__To do__: Of the material below, the lines to be retyped are those from the line containing "Write the bpy" through the line containing "return np.array(((px-640)/F*y, y, z))", inclusive; reproduce them exactly.

** start **

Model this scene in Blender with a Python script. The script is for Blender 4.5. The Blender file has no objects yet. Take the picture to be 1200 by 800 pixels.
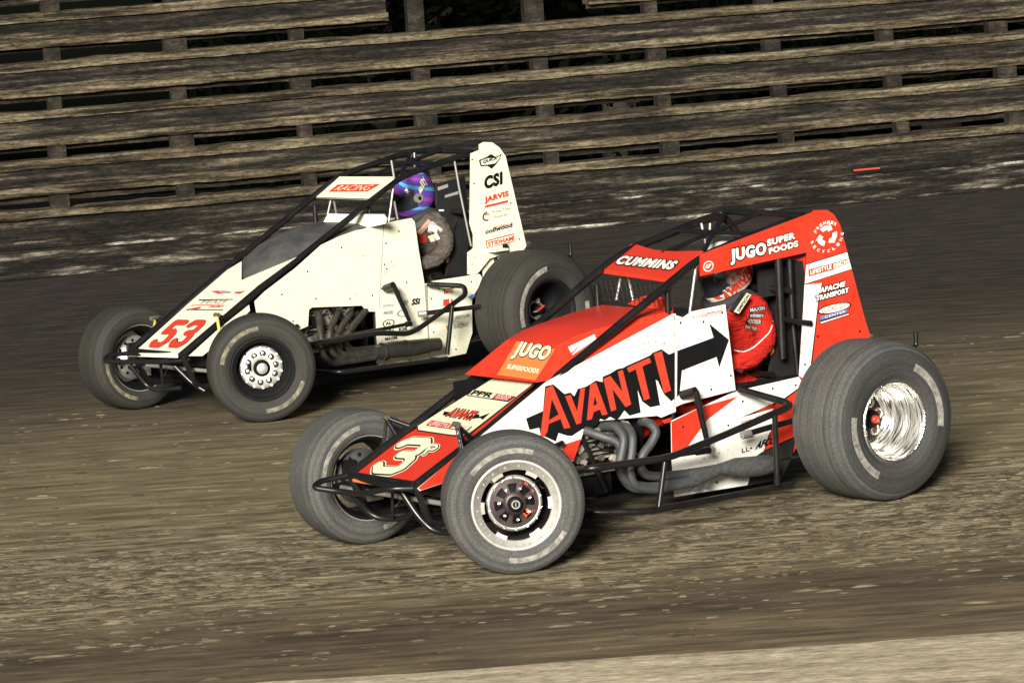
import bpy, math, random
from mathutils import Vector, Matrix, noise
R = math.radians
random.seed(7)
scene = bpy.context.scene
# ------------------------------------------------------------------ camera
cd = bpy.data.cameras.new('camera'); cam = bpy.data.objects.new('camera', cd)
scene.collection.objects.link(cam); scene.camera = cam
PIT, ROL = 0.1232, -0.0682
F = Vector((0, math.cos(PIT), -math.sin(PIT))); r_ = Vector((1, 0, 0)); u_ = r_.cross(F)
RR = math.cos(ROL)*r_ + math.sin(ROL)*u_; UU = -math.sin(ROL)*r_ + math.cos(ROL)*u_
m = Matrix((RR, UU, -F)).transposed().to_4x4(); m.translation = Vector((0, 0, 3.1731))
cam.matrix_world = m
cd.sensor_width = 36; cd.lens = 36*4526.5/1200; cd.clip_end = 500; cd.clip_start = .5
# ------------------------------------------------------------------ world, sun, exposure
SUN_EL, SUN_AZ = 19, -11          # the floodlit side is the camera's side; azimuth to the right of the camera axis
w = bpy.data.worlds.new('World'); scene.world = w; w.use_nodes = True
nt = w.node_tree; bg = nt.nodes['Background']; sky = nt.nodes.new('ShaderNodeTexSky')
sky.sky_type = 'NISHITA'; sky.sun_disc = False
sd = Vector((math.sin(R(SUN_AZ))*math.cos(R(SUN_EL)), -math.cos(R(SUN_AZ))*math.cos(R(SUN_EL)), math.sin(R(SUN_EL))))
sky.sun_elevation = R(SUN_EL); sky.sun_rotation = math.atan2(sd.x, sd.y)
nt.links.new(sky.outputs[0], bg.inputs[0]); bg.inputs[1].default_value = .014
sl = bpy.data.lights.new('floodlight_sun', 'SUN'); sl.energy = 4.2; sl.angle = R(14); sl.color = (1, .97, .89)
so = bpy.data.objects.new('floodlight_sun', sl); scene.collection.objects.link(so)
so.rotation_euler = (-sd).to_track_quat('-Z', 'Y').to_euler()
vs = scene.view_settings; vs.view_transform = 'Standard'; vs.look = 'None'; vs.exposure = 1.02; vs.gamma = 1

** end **
** start **

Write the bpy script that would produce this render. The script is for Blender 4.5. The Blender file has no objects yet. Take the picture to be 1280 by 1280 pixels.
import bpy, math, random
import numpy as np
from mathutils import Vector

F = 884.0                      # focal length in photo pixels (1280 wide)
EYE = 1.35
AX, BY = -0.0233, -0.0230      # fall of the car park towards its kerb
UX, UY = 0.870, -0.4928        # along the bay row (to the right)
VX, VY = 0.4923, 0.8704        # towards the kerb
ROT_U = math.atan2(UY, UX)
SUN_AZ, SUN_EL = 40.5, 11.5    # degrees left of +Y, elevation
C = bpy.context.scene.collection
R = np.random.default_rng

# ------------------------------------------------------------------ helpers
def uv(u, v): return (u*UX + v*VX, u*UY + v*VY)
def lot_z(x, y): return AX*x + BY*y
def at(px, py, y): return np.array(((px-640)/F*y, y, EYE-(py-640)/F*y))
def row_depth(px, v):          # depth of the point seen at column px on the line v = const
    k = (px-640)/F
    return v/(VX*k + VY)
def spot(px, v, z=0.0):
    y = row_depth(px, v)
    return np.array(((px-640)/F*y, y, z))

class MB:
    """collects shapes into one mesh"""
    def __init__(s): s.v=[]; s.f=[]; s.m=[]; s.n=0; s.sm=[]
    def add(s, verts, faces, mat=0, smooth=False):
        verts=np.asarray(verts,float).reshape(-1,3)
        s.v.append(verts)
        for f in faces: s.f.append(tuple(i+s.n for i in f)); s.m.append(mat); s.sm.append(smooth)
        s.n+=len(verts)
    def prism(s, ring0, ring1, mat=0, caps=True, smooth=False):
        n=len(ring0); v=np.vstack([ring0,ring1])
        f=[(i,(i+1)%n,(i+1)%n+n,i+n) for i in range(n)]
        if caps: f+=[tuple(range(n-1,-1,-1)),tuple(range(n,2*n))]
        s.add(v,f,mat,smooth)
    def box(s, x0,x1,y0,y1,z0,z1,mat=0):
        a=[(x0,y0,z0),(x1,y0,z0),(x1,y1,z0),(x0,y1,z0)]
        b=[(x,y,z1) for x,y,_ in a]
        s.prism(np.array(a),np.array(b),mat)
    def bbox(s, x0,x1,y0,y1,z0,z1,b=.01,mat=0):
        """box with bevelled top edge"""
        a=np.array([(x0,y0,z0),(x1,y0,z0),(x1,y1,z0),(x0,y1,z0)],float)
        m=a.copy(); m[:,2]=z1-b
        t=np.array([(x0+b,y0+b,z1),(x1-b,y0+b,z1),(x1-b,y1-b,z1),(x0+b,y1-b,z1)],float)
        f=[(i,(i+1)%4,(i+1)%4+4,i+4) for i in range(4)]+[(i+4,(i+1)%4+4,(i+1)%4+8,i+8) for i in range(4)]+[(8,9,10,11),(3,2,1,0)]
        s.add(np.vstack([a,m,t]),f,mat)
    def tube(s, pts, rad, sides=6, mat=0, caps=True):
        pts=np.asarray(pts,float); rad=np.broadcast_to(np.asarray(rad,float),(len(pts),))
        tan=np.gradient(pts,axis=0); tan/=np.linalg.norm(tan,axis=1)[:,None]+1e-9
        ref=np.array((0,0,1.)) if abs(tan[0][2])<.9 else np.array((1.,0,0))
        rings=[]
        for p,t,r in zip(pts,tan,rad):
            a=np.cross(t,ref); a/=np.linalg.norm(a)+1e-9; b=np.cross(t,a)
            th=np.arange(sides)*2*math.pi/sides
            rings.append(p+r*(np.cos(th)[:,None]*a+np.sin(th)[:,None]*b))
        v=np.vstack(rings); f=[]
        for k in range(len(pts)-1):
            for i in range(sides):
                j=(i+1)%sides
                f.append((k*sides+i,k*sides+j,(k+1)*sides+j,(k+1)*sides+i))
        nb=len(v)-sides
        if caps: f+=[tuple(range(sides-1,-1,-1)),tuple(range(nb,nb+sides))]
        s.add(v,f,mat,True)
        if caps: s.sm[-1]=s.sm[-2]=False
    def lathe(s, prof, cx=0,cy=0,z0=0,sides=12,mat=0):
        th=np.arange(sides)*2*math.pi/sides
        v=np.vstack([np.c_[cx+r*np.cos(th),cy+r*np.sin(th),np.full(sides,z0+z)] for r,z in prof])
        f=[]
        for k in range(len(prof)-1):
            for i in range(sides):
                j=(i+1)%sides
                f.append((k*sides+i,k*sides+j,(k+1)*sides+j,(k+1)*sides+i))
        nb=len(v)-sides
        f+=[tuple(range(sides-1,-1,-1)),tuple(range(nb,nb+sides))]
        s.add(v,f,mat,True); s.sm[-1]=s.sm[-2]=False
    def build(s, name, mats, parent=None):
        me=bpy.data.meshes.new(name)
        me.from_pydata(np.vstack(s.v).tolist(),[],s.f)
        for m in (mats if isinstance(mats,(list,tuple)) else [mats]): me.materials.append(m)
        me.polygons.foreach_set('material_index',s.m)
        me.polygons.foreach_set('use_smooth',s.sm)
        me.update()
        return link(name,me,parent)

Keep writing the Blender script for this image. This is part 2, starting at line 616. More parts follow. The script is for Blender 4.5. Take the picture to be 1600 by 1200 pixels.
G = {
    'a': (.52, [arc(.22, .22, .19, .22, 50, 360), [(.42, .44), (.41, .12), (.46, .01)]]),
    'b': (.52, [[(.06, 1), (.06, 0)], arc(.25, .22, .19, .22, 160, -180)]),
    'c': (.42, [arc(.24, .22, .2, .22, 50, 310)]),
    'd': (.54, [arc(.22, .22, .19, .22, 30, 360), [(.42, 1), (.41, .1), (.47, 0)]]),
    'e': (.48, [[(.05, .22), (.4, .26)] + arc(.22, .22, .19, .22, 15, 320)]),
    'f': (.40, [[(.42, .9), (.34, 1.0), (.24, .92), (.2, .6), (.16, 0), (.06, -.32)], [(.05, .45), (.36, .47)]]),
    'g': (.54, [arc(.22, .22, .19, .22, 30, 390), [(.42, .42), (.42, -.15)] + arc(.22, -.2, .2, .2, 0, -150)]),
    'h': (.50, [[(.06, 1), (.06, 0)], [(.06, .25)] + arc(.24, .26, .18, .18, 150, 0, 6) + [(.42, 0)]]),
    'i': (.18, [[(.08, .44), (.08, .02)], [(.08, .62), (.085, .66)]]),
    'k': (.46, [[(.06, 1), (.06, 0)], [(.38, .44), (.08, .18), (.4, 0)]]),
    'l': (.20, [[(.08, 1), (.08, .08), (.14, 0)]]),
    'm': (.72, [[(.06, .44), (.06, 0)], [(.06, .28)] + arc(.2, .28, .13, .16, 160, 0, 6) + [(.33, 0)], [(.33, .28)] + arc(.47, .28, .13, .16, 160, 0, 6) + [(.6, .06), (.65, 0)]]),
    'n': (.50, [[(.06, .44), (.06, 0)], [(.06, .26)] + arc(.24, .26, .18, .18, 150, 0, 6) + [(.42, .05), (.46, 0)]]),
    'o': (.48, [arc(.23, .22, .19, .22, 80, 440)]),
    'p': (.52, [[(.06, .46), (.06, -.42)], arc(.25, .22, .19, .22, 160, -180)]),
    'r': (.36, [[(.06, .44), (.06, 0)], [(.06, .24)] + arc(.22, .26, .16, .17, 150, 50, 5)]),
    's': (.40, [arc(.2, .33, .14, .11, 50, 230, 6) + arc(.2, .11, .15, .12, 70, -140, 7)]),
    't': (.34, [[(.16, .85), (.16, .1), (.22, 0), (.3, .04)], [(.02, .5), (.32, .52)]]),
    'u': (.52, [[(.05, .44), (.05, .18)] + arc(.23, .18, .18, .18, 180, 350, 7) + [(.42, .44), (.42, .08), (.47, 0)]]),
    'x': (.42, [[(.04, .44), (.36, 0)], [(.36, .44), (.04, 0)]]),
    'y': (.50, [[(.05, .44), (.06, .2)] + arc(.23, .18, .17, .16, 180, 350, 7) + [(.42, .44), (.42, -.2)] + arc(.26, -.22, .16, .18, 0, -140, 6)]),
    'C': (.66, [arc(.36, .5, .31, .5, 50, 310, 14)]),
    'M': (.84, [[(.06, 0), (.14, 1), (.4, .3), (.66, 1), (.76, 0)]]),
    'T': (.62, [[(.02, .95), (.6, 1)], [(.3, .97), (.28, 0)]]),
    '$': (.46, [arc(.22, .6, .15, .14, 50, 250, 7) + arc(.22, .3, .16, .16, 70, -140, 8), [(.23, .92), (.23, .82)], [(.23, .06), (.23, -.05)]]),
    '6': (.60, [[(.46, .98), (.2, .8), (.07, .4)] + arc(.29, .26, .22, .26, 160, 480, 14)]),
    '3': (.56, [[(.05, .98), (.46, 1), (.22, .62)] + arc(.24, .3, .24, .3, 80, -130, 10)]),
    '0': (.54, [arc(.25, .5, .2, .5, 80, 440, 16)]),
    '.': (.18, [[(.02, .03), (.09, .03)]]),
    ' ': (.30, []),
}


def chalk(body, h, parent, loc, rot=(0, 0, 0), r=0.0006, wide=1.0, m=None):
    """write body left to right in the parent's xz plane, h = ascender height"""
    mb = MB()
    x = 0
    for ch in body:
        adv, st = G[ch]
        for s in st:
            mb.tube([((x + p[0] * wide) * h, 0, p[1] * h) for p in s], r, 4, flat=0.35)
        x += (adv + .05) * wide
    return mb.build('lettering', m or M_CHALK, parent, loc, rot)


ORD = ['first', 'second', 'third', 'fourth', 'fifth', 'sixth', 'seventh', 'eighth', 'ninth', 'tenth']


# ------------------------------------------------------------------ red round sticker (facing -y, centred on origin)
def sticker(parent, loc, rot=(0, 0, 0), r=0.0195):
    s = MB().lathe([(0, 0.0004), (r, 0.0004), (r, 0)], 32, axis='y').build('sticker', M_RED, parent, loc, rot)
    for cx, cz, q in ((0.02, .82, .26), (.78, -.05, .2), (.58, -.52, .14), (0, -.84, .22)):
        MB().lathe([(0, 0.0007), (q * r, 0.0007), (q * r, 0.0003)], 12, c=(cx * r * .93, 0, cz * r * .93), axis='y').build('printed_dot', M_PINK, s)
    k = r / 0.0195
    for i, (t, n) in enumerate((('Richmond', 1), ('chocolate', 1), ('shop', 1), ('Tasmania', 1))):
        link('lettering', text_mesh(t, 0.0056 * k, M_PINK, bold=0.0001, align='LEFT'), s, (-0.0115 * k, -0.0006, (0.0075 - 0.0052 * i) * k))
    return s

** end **

__Reply__:
Write the bpy script that would produce this render. The script is for Blender 4.5. The Blender file has no objects yet. Take the picture to be 1280 by 1280 pixels.
import bpy, math, random
import numpy as np
from mathutils import Vector

F = 884.0                      # focal length in photo pixels (1280 wide)
EYE = 1.35
AX, BY = -0.0233, -0.0230      # fall of the car park towards its kerb
UX, UY = 0.870, -0.4928        # along the bay row (to the right)
VX, VY = 0.4923, 0.8704        # towards the kerb
ROT_U = math.atan2(UY, UX)
SUN_AZ, SUN_EL = 40.5, 11.5    # degrees left of +Y, elevation
C = bpy.context.scene.collection
R = np.random.default_rng

# ------------------------------------------------------------------ helpers
def uv(u, v): return (u*UX + v*VX, u*UY + v*VY)
def lot_z(x, y): return AX*x + BY*y
def at(px, py, y): return np.array(((px-640)/F*y, y, EYE-(py-640)/F*y))
def row_depth(px, v):          # depth of the point seen at column px on the line v = const
    k = (px-640)/F
    return v/(VX*k + VY)
def spot(px, v, z=0.0):
    y = row_depth(px, v)
    return np.array(((px-640)/F*y, y, z))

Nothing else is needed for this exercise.